The first movement depicts my youthful leanings toward art, the Romantic atmosphere, the inexpressible yearning for something I could neither express nor define, and also a kind of warning of my future misfortune . . . The long insistent note in the finale owes its origin to this. It is the fateful ringing in my ears of the high-pitched tones which in 1874 announced the beginning of my deafness. I permitted myself this little joke, because it was so disastrous to me.
The second movement, a quasi-polka, brings to mind the joyful days of youth when I composed dance tunes and was known everywhere as a passionate lover of dancing.
The third movement . . . reminds me of the happiness of my first love, the girl who later became my first wife.

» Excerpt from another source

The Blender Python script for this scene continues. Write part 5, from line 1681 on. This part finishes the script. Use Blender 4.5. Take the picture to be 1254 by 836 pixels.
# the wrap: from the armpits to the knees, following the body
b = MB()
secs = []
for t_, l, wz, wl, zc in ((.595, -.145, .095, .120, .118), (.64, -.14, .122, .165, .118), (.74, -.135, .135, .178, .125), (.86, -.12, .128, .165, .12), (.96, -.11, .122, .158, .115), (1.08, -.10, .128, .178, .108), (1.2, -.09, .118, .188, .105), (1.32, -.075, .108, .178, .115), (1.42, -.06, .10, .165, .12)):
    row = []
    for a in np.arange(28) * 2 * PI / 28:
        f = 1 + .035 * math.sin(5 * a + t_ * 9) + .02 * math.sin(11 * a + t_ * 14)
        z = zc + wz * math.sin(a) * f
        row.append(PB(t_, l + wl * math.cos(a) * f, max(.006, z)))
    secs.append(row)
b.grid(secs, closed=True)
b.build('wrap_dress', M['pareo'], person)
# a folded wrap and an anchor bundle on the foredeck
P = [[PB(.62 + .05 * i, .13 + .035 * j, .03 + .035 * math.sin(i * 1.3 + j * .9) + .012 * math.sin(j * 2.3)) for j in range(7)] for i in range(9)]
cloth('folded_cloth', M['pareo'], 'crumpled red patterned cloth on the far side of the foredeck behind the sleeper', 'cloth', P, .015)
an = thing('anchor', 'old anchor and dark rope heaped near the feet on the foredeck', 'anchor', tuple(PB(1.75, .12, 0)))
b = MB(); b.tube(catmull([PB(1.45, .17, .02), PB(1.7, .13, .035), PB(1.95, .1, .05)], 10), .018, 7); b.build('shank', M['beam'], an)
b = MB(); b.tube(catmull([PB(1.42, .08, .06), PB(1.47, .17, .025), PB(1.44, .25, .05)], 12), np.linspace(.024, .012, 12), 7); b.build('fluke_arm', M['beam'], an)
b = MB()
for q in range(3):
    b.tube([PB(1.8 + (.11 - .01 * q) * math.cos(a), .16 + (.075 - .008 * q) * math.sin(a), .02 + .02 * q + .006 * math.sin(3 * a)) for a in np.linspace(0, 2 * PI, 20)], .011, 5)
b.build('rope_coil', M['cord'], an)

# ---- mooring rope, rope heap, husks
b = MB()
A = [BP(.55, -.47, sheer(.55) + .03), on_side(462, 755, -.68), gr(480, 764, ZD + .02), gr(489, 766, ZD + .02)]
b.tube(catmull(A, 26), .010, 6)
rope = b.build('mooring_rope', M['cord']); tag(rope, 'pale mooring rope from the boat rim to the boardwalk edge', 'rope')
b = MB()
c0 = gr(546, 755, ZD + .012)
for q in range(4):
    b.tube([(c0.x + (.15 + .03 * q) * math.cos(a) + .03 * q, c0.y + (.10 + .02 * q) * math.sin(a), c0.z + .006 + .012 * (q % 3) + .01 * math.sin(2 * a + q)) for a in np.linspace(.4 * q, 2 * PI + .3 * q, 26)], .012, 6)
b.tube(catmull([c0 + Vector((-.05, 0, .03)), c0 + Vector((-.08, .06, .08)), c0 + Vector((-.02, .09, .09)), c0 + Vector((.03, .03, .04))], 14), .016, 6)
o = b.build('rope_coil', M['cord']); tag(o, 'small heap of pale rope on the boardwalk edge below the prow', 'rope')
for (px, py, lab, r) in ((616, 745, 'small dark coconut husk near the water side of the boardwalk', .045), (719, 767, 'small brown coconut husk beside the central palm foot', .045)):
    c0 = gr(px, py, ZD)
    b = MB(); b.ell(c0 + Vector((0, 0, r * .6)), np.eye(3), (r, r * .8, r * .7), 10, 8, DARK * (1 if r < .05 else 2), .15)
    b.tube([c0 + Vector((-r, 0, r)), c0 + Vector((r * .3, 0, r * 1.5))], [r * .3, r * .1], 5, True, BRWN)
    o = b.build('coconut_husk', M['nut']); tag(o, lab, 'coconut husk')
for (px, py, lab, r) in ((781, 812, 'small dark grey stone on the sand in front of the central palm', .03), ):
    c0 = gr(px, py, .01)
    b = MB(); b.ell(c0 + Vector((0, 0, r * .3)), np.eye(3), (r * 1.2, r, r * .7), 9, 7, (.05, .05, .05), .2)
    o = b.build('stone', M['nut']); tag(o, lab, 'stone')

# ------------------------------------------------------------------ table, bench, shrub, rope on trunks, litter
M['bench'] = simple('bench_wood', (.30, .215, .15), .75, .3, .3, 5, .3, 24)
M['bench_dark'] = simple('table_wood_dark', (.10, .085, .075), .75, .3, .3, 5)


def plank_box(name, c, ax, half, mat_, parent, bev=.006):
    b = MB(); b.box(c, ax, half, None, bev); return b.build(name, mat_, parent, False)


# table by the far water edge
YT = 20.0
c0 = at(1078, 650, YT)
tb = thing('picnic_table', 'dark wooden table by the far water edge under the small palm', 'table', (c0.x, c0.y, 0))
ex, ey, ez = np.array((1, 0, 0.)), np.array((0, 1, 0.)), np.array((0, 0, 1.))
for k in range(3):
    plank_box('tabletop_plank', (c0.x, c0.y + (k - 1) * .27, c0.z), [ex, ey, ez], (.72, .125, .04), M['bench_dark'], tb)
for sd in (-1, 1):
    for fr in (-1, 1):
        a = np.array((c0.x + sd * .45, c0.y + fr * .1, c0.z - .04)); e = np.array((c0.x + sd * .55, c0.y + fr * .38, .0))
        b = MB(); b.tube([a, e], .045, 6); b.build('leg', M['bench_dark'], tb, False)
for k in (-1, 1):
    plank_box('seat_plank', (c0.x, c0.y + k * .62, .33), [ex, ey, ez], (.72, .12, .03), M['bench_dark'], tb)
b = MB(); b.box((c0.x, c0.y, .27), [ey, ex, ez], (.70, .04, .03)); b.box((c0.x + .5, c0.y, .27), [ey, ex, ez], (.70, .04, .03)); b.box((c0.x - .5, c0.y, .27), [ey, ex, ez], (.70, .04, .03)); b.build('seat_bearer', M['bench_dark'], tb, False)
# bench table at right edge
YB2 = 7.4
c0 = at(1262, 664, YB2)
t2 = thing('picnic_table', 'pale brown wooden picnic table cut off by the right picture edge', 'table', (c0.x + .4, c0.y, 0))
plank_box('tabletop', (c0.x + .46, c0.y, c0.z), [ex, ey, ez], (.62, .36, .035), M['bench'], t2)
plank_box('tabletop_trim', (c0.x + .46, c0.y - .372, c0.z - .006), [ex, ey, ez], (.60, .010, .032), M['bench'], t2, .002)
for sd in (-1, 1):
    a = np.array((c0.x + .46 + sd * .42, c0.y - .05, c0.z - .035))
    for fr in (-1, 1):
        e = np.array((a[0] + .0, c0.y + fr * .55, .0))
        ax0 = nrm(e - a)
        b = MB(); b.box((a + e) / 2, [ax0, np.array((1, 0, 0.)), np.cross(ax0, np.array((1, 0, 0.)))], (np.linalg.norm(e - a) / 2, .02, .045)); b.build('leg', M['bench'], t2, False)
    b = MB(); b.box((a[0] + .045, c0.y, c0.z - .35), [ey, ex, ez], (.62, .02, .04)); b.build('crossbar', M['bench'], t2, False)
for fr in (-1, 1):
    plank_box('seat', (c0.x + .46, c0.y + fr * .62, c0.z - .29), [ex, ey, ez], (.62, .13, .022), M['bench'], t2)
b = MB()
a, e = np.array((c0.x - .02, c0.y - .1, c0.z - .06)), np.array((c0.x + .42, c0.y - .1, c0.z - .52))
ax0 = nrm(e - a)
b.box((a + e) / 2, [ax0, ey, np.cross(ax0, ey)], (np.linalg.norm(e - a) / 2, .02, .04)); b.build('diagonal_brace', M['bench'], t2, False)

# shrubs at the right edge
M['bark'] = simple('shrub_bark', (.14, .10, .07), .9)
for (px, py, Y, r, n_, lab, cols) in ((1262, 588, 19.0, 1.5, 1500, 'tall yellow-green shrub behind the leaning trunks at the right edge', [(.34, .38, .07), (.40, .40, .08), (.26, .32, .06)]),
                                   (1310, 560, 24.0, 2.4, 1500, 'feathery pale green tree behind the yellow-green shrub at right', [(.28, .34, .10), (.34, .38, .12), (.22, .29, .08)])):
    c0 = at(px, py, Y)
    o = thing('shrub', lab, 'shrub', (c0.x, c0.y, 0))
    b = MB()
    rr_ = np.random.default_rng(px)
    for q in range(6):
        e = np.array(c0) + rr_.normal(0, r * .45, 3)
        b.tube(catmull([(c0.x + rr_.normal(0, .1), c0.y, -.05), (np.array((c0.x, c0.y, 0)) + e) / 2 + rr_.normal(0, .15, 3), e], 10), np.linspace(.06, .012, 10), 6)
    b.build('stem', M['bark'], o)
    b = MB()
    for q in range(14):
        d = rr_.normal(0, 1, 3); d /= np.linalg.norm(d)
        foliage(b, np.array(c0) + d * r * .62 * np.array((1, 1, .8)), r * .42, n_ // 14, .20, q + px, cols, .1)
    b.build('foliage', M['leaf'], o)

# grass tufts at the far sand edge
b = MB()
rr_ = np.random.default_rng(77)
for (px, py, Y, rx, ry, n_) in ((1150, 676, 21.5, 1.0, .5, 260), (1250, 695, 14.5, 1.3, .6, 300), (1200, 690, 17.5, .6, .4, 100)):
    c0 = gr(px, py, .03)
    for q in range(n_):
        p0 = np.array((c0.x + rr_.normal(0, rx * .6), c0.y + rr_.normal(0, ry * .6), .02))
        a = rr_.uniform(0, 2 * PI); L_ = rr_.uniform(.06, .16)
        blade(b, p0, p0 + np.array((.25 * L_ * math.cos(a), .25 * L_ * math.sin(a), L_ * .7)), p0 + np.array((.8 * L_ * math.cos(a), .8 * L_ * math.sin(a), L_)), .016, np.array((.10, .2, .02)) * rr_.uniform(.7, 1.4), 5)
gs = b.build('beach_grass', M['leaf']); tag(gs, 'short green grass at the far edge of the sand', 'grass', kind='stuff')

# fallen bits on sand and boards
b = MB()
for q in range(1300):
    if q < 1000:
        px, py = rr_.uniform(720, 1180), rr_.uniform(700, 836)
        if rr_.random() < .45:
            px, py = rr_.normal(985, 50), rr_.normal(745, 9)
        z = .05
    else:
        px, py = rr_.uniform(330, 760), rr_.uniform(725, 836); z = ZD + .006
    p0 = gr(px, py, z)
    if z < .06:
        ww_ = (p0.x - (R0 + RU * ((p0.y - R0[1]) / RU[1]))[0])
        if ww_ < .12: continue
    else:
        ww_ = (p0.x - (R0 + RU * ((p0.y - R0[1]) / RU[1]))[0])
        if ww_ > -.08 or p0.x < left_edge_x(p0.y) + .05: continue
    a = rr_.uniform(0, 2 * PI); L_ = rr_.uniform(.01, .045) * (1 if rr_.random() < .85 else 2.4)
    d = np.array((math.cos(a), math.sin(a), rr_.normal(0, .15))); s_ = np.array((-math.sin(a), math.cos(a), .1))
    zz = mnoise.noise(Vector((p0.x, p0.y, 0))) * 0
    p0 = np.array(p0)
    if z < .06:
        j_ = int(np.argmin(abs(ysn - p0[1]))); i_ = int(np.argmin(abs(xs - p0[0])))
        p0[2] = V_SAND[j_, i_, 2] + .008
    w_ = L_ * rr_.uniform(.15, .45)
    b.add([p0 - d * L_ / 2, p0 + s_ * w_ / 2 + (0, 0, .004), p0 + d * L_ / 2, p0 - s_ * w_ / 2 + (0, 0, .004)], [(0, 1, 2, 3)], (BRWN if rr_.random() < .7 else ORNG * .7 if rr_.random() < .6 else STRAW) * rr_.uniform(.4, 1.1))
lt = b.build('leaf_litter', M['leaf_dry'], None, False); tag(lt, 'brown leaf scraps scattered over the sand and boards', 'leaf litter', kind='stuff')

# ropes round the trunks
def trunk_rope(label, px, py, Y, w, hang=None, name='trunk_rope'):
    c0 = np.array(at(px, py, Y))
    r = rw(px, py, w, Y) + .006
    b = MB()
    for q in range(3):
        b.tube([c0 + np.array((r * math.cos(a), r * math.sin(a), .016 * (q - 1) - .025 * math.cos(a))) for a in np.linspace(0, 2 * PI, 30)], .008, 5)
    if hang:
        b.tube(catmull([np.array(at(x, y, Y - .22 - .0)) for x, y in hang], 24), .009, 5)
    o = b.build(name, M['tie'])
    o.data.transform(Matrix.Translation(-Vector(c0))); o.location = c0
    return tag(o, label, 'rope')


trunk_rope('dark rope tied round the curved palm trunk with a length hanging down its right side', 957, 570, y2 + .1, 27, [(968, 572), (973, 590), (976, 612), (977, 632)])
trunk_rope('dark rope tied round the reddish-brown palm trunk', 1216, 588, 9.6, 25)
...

The fourth movement describes the discovery that I could treat national elements in music and my joy in following this path until it was checked by the catastrophe of the onset of my deafness, the outlook into the sad future, the tiny rays of hope of recovery, but remembering all the promise of my early career, a feeling of painful regret.
That is about the content of this composition, which, so to speak, is of a private character and therefore is deliberately written for four instruments. These [four] are to talk to each other in a narrow circle of friends of what has so momentously affected me. No more.”